Profit Boosting Band-aids for Troubled Firms
A great deal is being written about income disparity between the highest paid corporate executives and “middle class” workers. Similarly, there is a growing bifurcation among larger law firms. Firms in capital market cities are generating profits that average in the seven figures per equity partner. At the same time the vast majority of regional firms, particularly in the 100 to 400 lawyer range are performing at less than half that level.
It’s easy to understand why major law firms in New York, Chicago and San Francisco do so well. They work hard, have top quality clients who generate highly sophisticated legal work that justifies premium hourly rates. But profitability issues are more complex for regional firms in secondary capital market cities. We see them troubled by four difficult trends:
- Many simply have too many lawyers for the work available. The result is a decline in billable hours.
- Some are seeing their most lucrative transactional work and litigation matters being sent out-of-town to national firms in capital market cities.
- Firm’s response to these issues is to lay off associates and de-equitize partners, resulting in a lack of lower cost lawyers to perform work.
- To remain competitive without pyramidal leverage, firms find themselves discounting rates and writing down time.
Certainly, such regional firms can develop strategies to attack these problems but the solutions often require vast cultural shifts that may take years. Unfortunately, for some firms the problems may be so advanced that short-term solutions are necessary to combat their loss of partners or inability to attract new laterals.
In any business the key to making money is to stop losing it. Here are three short-term profit building tactics that firms may employ to buy some time while they attempt to rebuild themselves:
1. Restructure Timekeeper Costs. Midsized law firms routinely pay too much for their timekeepers, particularly their lawyers. For a long time it has been a credo of the legal profession that the firm with the best talent wins and, to attract top talent, a firm must pay top salaries. This is perhaps true for law firms at the highest level that are recruiting Order of the Coif graduates of the top tier law schools. But, most firms do not have the sophistication of work to justify hiring top gradates, nor could they keep the most talented graduates intellectually engaged if they were able to attract them. With less than half of 3L’s expecting to obtain jobs that require a law degree, we have a buyers market that provides mid-sized law firms the opportunity to hire at extremely discounted levels.

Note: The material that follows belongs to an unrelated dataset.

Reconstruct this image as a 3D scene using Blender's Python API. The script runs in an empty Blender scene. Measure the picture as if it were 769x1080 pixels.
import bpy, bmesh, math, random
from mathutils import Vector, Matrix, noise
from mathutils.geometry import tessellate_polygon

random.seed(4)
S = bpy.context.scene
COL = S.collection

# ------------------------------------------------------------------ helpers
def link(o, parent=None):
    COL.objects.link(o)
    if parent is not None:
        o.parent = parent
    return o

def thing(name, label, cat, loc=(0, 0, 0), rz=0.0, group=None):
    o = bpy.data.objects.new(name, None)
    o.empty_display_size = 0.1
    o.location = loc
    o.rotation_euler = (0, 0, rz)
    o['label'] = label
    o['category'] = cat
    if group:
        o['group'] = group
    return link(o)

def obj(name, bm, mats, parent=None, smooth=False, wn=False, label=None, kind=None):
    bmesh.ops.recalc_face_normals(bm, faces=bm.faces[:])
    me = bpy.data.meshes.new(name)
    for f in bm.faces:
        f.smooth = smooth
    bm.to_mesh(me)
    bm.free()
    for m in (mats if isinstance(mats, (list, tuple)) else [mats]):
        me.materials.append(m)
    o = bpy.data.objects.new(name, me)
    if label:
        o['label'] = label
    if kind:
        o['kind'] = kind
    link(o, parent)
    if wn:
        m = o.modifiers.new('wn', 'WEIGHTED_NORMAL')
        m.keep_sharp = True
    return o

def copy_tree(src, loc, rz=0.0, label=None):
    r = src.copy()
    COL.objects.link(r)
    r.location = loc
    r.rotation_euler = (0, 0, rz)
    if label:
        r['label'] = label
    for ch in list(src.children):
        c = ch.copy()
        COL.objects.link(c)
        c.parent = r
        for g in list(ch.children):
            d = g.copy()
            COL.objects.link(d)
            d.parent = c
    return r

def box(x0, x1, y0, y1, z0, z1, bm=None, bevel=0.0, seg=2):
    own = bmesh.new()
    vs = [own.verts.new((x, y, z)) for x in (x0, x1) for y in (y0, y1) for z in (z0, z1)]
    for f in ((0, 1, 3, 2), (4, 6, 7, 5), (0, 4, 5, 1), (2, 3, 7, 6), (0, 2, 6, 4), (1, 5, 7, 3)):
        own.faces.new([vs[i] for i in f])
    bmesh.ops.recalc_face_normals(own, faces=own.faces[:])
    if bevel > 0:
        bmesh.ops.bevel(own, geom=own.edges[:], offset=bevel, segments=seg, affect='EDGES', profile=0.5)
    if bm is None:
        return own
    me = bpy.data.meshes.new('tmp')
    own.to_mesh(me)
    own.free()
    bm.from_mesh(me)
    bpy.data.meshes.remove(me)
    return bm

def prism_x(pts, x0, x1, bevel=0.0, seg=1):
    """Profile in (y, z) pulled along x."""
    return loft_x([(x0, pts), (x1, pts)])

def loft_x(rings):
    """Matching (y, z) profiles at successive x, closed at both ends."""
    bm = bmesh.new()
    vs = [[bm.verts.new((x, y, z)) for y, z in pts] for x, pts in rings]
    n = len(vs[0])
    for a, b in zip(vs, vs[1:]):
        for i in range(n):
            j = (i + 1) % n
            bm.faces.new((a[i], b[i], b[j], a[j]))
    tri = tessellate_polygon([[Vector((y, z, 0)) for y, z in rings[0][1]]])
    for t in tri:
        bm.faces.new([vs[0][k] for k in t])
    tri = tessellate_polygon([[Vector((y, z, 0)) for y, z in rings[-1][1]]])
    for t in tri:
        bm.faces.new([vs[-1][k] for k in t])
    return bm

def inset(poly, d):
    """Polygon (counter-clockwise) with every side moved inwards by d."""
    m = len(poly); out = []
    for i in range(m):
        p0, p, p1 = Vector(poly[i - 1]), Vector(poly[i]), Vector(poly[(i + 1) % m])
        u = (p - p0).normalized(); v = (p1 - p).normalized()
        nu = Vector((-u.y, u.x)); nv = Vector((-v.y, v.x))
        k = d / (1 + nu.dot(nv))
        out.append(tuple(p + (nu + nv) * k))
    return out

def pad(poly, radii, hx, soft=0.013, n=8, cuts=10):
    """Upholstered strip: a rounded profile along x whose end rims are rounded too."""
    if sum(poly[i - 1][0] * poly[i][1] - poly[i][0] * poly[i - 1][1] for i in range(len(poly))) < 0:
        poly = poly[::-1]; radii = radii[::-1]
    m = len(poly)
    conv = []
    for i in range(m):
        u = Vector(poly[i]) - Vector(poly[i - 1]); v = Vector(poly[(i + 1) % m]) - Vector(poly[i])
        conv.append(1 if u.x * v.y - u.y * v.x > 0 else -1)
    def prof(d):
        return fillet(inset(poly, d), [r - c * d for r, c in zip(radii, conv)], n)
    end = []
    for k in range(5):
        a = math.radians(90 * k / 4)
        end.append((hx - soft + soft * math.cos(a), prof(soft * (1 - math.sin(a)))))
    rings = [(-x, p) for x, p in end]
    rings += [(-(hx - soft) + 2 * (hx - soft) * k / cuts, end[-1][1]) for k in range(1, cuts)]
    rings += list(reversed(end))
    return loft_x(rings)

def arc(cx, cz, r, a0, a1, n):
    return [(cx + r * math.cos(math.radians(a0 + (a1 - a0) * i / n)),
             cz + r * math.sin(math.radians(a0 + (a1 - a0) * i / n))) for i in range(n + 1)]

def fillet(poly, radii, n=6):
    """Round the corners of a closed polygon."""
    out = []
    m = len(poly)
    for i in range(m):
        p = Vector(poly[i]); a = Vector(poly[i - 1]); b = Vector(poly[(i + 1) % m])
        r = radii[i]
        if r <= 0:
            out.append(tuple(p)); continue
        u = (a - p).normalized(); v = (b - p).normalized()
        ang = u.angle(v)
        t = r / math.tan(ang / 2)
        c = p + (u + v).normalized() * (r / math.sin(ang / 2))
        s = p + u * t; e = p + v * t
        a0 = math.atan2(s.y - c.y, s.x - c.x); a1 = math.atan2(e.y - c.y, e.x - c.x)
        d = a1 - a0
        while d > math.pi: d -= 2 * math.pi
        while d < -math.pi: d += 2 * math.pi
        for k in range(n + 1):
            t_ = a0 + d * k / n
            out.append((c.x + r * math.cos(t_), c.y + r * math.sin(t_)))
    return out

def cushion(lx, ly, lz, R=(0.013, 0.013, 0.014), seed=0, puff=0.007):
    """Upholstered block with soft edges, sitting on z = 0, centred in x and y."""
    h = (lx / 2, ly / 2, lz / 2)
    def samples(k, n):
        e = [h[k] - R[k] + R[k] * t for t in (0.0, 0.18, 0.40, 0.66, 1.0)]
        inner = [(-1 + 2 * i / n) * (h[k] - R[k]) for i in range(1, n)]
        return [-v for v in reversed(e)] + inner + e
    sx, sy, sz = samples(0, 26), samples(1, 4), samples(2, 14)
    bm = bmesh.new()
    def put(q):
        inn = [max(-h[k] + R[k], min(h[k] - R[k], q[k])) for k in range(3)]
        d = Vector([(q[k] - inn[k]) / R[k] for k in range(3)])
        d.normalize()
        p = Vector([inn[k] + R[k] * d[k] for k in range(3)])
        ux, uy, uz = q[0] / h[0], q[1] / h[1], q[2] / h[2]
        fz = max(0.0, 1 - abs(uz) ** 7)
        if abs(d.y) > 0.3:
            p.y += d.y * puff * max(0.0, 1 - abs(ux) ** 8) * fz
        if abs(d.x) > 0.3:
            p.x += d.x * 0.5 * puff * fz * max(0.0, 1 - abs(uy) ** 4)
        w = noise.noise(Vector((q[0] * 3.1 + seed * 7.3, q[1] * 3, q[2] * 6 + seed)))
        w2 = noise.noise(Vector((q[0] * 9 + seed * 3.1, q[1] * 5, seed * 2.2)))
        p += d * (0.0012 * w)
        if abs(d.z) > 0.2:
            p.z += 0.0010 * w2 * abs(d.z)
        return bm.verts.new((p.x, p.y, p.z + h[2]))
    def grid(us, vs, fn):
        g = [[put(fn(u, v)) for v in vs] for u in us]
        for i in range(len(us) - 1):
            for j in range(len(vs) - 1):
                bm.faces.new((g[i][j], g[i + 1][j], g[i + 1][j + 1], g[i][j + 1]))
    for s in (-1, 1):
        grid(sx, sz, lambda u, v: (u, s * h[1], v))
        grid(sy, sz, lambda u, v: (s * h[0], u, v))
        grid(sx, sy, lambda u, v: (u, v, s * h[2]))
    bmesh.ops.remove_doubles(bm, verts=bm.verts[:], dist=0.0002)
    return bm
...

But the real problem is the compensation level for non-equity partners. On average, 20 percent of lawyers with firms in the lower half of the Amlaw 200 are non-equity partners – and that percentage is often higher for sub-Amlaw firms. Certainly there are non-equity partners who are laterals that are temporarily labeled as non-equity, and some are associates who are transitioning to equity partnership. But, in most firms, the non-equity ranks is the “land of broken toys” made up of associates who the firm doesn’t want to terminate but can’t justify making equity partners. And, sadly, the longer they remain as non-equity partners the lower the likelihood they will ever become equity partners. In some firms this category includes de-equitized partners, former equity partners be were demoted due to their failure to perform.
Regardless of how they arrived at the status, law firms routinely over-pay the “broken toys.” There simply isn’t a market for 11th year lawyers without any business unless they have some unique skill. And being a good lawyer is not a unique skill. The world is full of very good lawyers who don’t have enough business to support themselves. Why pay a premium price for a lawyer you can replace in kind at a third lower cost?
2. Maintain Rate Pressure. Law firms are high overhead businesses with virtually no variable costs. Therefore, the win is to maximize the revenue achieved from hours worked. But troubled firms can myopically focus themselves on finding work – any work – to keep their lawyers busy. In the process managers take their eye off hourly rate management. Law firm partners always follow the course of least resistance and when a business gives them unfettered control over price and credit terms, effective hourly quickly go into a downward spiral. The key is for management to clearly communicate that the firm needs new business, but not at any price. To do that, keep reporting focus on effective hourly rates at the client level.
3. Manage Receivables. Most law firms pay little attention to accounts receivable until year-end. They figure that the time value of money these days is cheap and borrowing rates are low, so as long as it comes in during the current year, who cares. Sadly, big chunks of receivable money don’t come in at year-end. In fact, most firms close their books with about a third of their total receivables over 6 months old. Even more sadly, there is typically less than a 15% collection rate on over 180 day receivables. But, because law firms are on a cash basis and receivables never show up on balance sheets, there is no reason to ever write them off so there is no recorded impact on realization. That works out to the disappearance of a little over 5% of annual revenues, which comes directly out of distributable income. New business takes months to be worked, billed and collected. If you need money in the near term, take receivables away from your lawyers and go crazy about collections in the 30 to 60 day window.
None of these actions represent silver bullets that will save a law firm. But they do represent relatively minor culture shifts that can give a firm some breathing room and help prepare the partnership for the much more major changes that will probably need to occur over the long run.